Jane Linde Capistran and Mary Weisser, both of Dakota Rose String Quartet, are also longtime symphony mates of Nelson.

Weisser said the first word that comes to mind about Nelson is passion.

"She loves music, she knows her music, inside out," Weisser said.

Still a teacher

With that passion, Weisser said her friend will continue to train "the symphony of tomorrow."

Nelson taught orchestra locally in public and private schools for nearly 40 years, and taught both Capistran's and Weisser's daughters how to play the violin.

She's thrilled to keep up with former students, some of whom are playing professionally or have become orchestra teachers themselves.

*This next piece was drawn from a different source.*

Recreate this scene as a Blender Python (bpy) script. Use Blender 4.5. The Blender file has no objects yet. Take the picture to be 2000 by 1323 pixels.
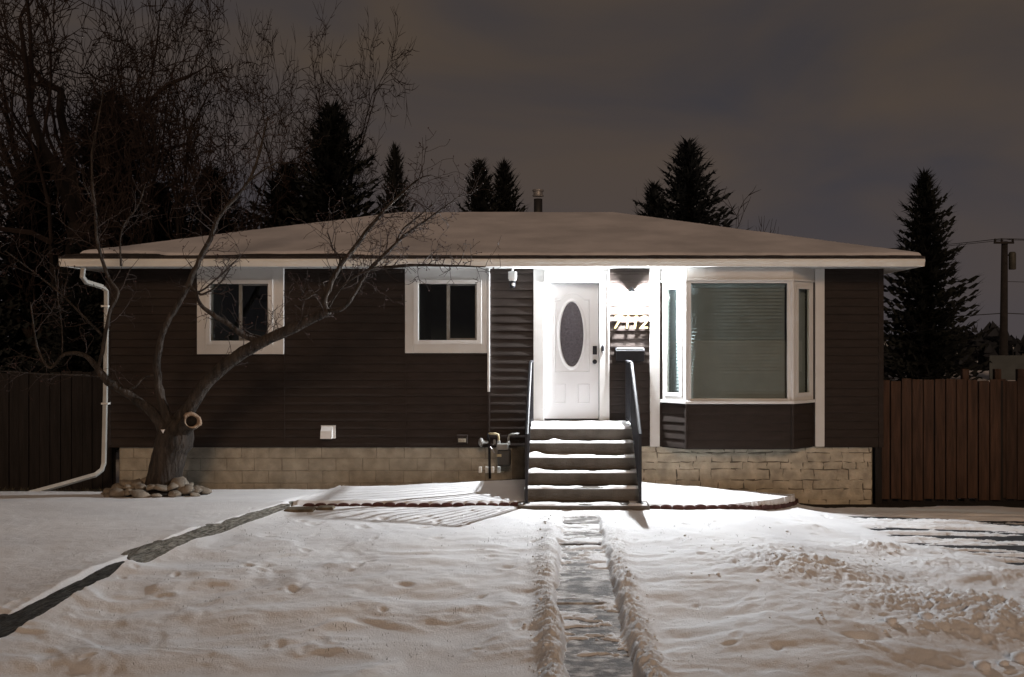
import bpy, bmesh, math, random
import numpy as np
from mathutils import Vector, Matrix, noise as mnoise

R = math.radians
scene = bpy.context.scene
col = scene.collection

# ------------------------------------------------------------------ camera
F, CX, CY, ZC = 1980.0, 1090.0, 661.5, 2.2      # focal length in photo pixels, principal point, eye height
cam_data = bpy.data.cameras.new('camera')
cam_data.sensor_width = 36.0
cam_data.lens = 36.0 * F / 2000.0
cam_data.shift_x = (1000.0 - CX) / 2000.0
cam_data.clip_start = 0.1
cam_data.clip_end = 2000.0
cam = bpy.data.objects.new('camera', cam_data)
cam.location = (0, 0, ZC)
cam.rotation_euler = (R(90), 0, 0)
col.objects.link(cam)
scene.camera = cam

# ------------------------------------------------------------------ night sky: low cloud lit from below by the city
world = bpy.data.worlds.new('World')
scene.world = world
world.use_nodes = True
wn, wl = world.node_tree.nodes, world.node_tree.links
wn.clear()
w_out = wn.new('ShaderNodeOutputWorld')
w_bg = wn.new('ShaderNodeBackground')
w_tc = wn.new('ShaderNodeTexCoord')
w_map = wn.new('ShaderNodeMapping'); w_map.inputs['Scale'].default_value = (1.0, 1.0, 3.2)
w_n = wn.new('ShaderNodeTexNoise'); w_n.inputs['Scale'].default_value = 3.1; w_n.inputs['Detail'].default_value = 4.0; w_n.inputs['Distortion'].default_value = 0.5
w_n.inputs['Roughness'].default_value = 0.45
w_r = wn.new('ShaderNodeValToRGB')
w_r.color_ramp.elements[0].position = 0.33; w_r.color_ramp.elements[0].color = (0.040, 0.0365, 0.040, 1)
w_r.color_ramp.elements[1].position = 0.68; w_r.color_ramp.elements[1].color = (0.070, 0.051, 0.037, 1)
wl.new(w_tc.outputs['Generated'], w_map.inputs['Vector'])
wl.new(w_map.outputs['Vector'], w_n.inputs['Vector'])
wl.new(w_n.outputs['Fac'], w_r.inputs['Fac'])
# towards the horizon the cloud is a cooler violet grey
w_sep = wn.new('ShaderNodeSeparateXYZ'); wl.new(w_tc.outputs['Generated'], w_sep.inputs['Vector'])
w_mr = wn.new('ShaderNodeMapRange'); w_mr.inputs['From Min'].default_value = 0.02; w_mr.inputs['From Max'].default_value = 0.26
wl.new(w_sep.outputs['Z'], w_mr.inputs['Value'])
w_mix = wn.new('ShaderNodeMixRGB'); w_mix.inputs['Color1'].default_value = (0.056, 0.052, 0.063, 1)
w_f = wn.new('ShaderNodeMath'); w_f.operation = 'MULTIPLY_ADD'; w_f.inputs[1].default_value = 0.55; w_f.inputs[2].default_value = 0.45
wl.new(w_mr.outputs['Result'], w_f.inputs[0]); wl.new(w_f.outputs['Value'], w_mix.inputs['Fac'])
wl.new(w_r.outputs['Color'], w_mix.inputs['Color2'])
wl.new(w_mix.outputs['Color'], w_bg.inputs['Color'])
w_bg.inputs['Strength'].default_value = 1.12
wl.new(w_bg.outputs['Background'], w_out.inputs['Surface'])

# ------------------------------------------------------------------ the one sun: weak warm light standing in for unseen street lamps behind the camera
street_light_data = bpy.data.lights.new('street_light', 'SUN')
street_light_data.energy = 0.84
street_light_data.angle = R(14)
street_light_data.color = (1.0, 0.67, 0.43)
street_light = bpy.data.objects.new('street_light', street_light_data)
street_light_dir = Vector((-0.12, math.cos(R(23)), -math.sin(R(23))))     # direction the light travels
street_light.rotation_euler = street_light_dir.to_track_quat('-Z', 'Y').to_euler()
street_light.location = (2, -20, 12)
col.objects.link(street_light)
LAMP_STRENGTH = 35000.0

vs = scene.view_settings
vs.view_transform = 'Standard'; vs.look = 'None'; vs.exposure = 0.0; vs.gamma = 1.0; vs.use_curve_mapping = False

# ------------------------------------------------------------------ helpers
def U(px, py, Y):
    return Vector(((px - CX) * Y / F, Y, ZC + (CY - py) * Y / F))
def WX(px, Y=15.0): return (px - CX) * Y / F
def WZ(py, Y=15.0): return ZC + (CY - py) * Y / F

MATS = {}
def mat(name, color, rough=0.7, var=0.15, scale=6.0, bump=0.0, bscale=40.0, color2=None, metallic=0.0, spec=0.4, stretch=(1, 1, 1), detail=5.0, bdist=0.02):
    """principled material whose colour wanders between two tones by noise, with noise relief"""
    if name in MATS: return MATS[name]
    m = bpy.data.materials.new(name); m.use_nodes = True
    n, l = m.node_tree.nodes, m.node_tree.links
    b = n['Principled BSDF']
    b.inputs['Roughness'].default_value = rough
    b.inputs['Metallic'].default_value = metallic
    b.inputs['Specular IOR Level'].default_value = spec
    g = n.new('ShaderNodeNewGeometry')
    mp = n.new('ShaderNodeMapping'); mp.inputs['Scale'].default_value = stretch
    l.new(g.outputs['Position'], mp.inputs['Vector'])
    t = n.new('ShaderNodeTexNoise'); t.inputs['Scale'].default_value = scale; t.inputs['Detail'].default_value = detail
    l.new(mp.outputs['Vector'], t.inputs['Vector'])
    r = n.new('ShaderNodeValToRGB')
    c1 = [max(0, c * (1 - var)) for c in color] + [1]
    c2 = ([c * (1 + var) for c in color] + [1]) if color2 is None else list(color2) + [1]
    r.color_ramp.elements[0].position = 0.32; r.color_ramp.elements[0].color = c1
    r.color_ramp.elements[1].position = 0.68; r.color_ramp.elements[1].color = c2
    l.new(t.outputs['Fac'], r.inputs['Fac'])
    l.new(r.outputs['Color'], b.inputs['Base Color'])
    if bump > 0:
        t2 = n.new('ShaderNodeTexNoise'); t2.inputs['Scale'].default_value = bscale; t2.inputs['Detail'].default_value = 6.0
        l.new(mp.outputs['Vector'], t2.inputs['Vector'])
        bp = n.new('ShaderNodeBump'); bp.inputs['Strength'].default_value = min(1.0, bump); bp.inputs['Distance'].default_value = bdist
        l.new(t2.outputs['Fac'], bp.inputs['Height'])
        l.new(bp.outputs['Normal'], b.inputs['Normal'])
    MATS[name] = m
    return m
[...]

Capistran said wherever they go, everyone knows Carole.

"She has touched so many lives in this community through her music. It's really pretty special," Capistran said.

The Fargo-Moorhead Symphony will soon hold its final performance of the season. The Grand Finale with pianist Claire Huangci happens at 7:30 p.m. Saturday, April 14, and 2 p.m. Sunday, April 15, at North Dakota State University's Festival Concert Hall.

Nelson said it might be tough being on the sidelines of the concert, but she'll enjoy just as much listening to her friends perform. "And when it's over you just think, 'I was a part of that,' you know?"